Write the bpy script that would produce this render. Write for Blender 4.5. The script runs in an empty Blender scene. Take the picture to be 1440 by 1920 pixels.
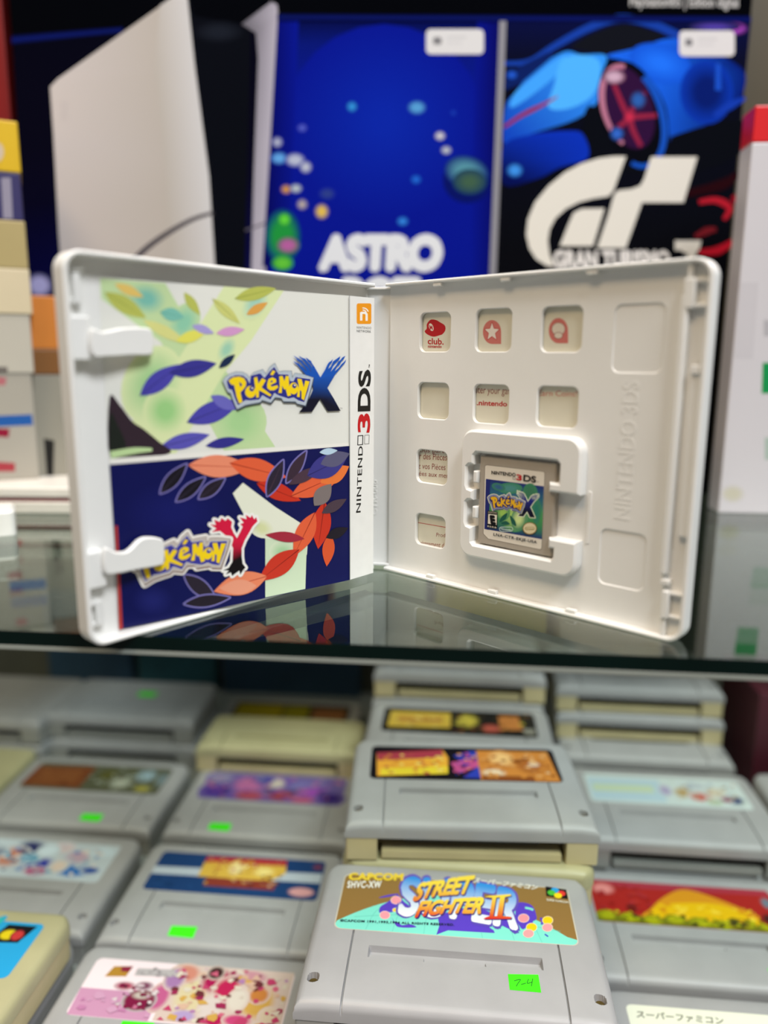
import bpy, bmesh, math, random
import numpy as np
from mathutils import Vector, Matrix
from mathutils.geometry import tessellate_polygon

# ------------------------------------------------------------------ camera, world, lights, exposure
# all lengths below are millimetres; MM turns them into metres
MM = 0.001
F_PX, PITCH, ROLL, HC = 1440.0, math.radians(11.135), math.radians(0.389), 92.14
sc = bpy.context.scene
COL = sc.collection
cam_d = bpy.data.cameras.new('camera'); cam = bpy.data.objects.new('camera', cam_d); COL.objects.link(cam)
sc.camera = cam
cam_d.sensor_fit = 'VERTICAL'; cam_d.sensor_height = 36.0; cam_d.lens = 36.0 * F_PX / 1920.0
cam_d.clip_start = 0.01; cam_d.clip_end = 20.0
fwd = Vector((0, math.cos(PITCH), -math.sin(PITCH))); up0 = Vector((0, math.sin(PITCH), math.cos(PITCH)))
rt0 = Vector((1, 0, 0))
rt = rt0 * math.cos(ROLL) + up0 * math.sin(ROLL); up = up0 * math.cos(ROLL) - rt0 * math.sin(ROLL)
M = Matrix((rt, up, -fwd)).transposed().to_4x4(); M.translation = Vector((0, 0, HC * MM))
cam.matrix_world = M
cam_d.dof.use_dof = True; cam_d.dof.focus_distance = 0.318; cam_d.dof.aperture_fstop = 3.5

sc.view_settings.view_transform = 'Standard'; sc.view_settings.look = 'None'
sc.view_settings.exposure = 0.0; sc.view_settings.gamma = 1.0; sc.view_settings.use_curve_mapping = False

w = bpy.data.worlds.new('shop_light'); sc.world = w; w.use_nodes = True
w.node_tree.nodes['Background'].inputs[0].default_value = (1.0, 0.96, 0.9, 1)
w.node_tree.nodes['Background'].inputs[1].default_value = 0.18

def area(name, loc, target, size, energy, color):
    l = bpy.data.lights.new(name, 'AREA'); l.shape = 'RECTANGLE'; l.size, l.size_y = size; l.energy = energy; l.color = color
    o = bpy.data.objects.new(name, l); COL.objects.link(o); o.location = loc
    o.rotation_euler = (Vector(target) - Vector(loc)).to_track_quat('-Z', 'Y').to_euler()
    return o
area('ceiling_lamp_front', (0.75, -0.75, 1.75), (0.0, 0.30, 0.0), (0.9, 0.5), 48, (0.95, 0.97, 1.0))
area('ceiling_lamp_rear', (-0.75, -0.55, 1.75), (0.0, 0.30, 0.0), (0.9, 0.5), 20, (1.0, 0.75, 0.48))
area('ceiling_lamp_above', (0.05, 0.22, 1.9), (0.0, 0.30, 0.0), (1.3, 0.5), 24, (1.0, 0.97, 0.96))

# ------------------------------------------------------------------ helpers
def lin(c):
    c = c.lstrip('#'); out = []
    for i in (0, 2, 4):
        v = int(c[i:i + 2], 16) / 255.0
        out.append(v / 12.92 if v <= 0.04045 else ((v + 0.055) / 1.055) ** 2.4)
    return tuple(out)

def nt(name):
    m = bpy.data.materials.new(name); m.use_nodes = True
    return m, m.node_tree, m.node_tree.nodes['Principled BSDF']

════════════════

→ GIVEN TASK:
Copy the data exactly. Any picture it contains is to be omitted.

→ RESULT FOR THIS EXERCISE:
Write the bpy script that would produce this render. Write for Blender 4.5. The script runs in an empty Blender scene. Take the picture to be 1440 by 1920 pixels.
import bpy, bmesh, math, random
import numpy as np
from mathutils import Vector, Matrix
from mathutils.geometry import tessellate_polygon

# ------------------------------------------------------------------ camera, world, lights, exposure
# all lengths below are millimetres; MM turns them into metres
MM = 0.001
F_PX, PITCH, ROLL, HC = 1440.0, math.radians(11.135), math.radians(0.389), 92.14
sc = bpy.context.scene
COL = sc.collection
cam_d = bpy.data.cameras.new('camera'); cam = bpy.data.objects.new('camera', cam_d); COL.objects.link(cam)
sc.camera = cam
cam_d.sensor_fit = 'VERTICAL'; cam_d.sensor_height = 36.0; cam_d.lens = 36.0 * F_PX / 1920.0
cam_d.clip_start = 0.01; cam_d.clip_end = 20.0
fwd = Vector((0, math.cos(PITCH), -math.sin(PITCH))); up0 = Vector((0, math.sin(PITCH), math.cos(PITCH)))
rt0 = Vector((1, 0, 0))
rt = rt0 * math.cos(ROLL) + up0 * math.sin(ROLL); up = up0 * math.cos(ROLL) - rt0 * math.sin(ROLL)
M = Matrix((rt, up, -fwd)).transposed().to_4x4(); M.translation = Vector((0, 0, HC * MM))
cam.matrix_world = M
cam_d.dof.use_dof = True; cam_d.dof.focus_distance = 0.318; cam_d.dof.aperture_fstop = 3.5

sc.view_settings.view_transform = 'Standard'; sc.view_settings.look = 'None'
sc.view_settings.exposure = 0.0; sc.view_settings.gamma = 1.0; sc.view_settings.use_curve_mapping = False

w = bpy.data.worlds.new('shop_light'); sc.world = w; w.use_nodes = True
w.node_tree.nodes['Background'].inputs[0].default_value = (1.0, 0.96, 0.9, 1)
w.node_tree.nodes['Background'].inputs[1].default_value = 0.18

def area(name, loc, target, size, energy, color):
    l = bpy.data.lights.new(name, 'AREA'); l.shape = 'RECTANGLE'; l.size, l.size_y = size; l.energy = energy; l.color = color
    o = bpy.data.objects.new(name, l); COL.objects.link(o); o.location = loc
    o.rotation_euler = (Vector(target) - Vector(loc)).to_track_quat('-Z', 'Y').to_euler()
    return o
area('ceiling_lamp_front', (0.75, -0.75, 1.75), (0.0, 0.30, 0.0), (0.9, 0.5), 48, (0.95, 0.97, 1.0))
area('ceiling_lamp_rear', (-0.75, -0.55, 1.75), (0.0, 0.30, 0.0), (0.9, 0.5), 20, (1.0, 0.75, 0.48))
area('ceiling_lamp_above', (0.05, 0.22, 1.9), (0.0, 0.30, 0.0), (1.3, 0.5), 24, (1.0, 0.97, 0.96))

# ------------------------------------------------------------------ helpers
def lin(c):
    c = c.lstrip('#'); out = []
    for i in (0, 2, 4):
        v = int(c[i:i + 2], 16) / 255.0
        out.append(v / 12.92 if v <= 0.04045 else ((v + 0.055) / 1.055) ** 2.4)
    return tuple(out)

def nt(name):
    m = bpy.data.materials.new(name); m.use_nodes = True
    return m, m.node_tree, m.node_tree.nodes['Principled BSDF']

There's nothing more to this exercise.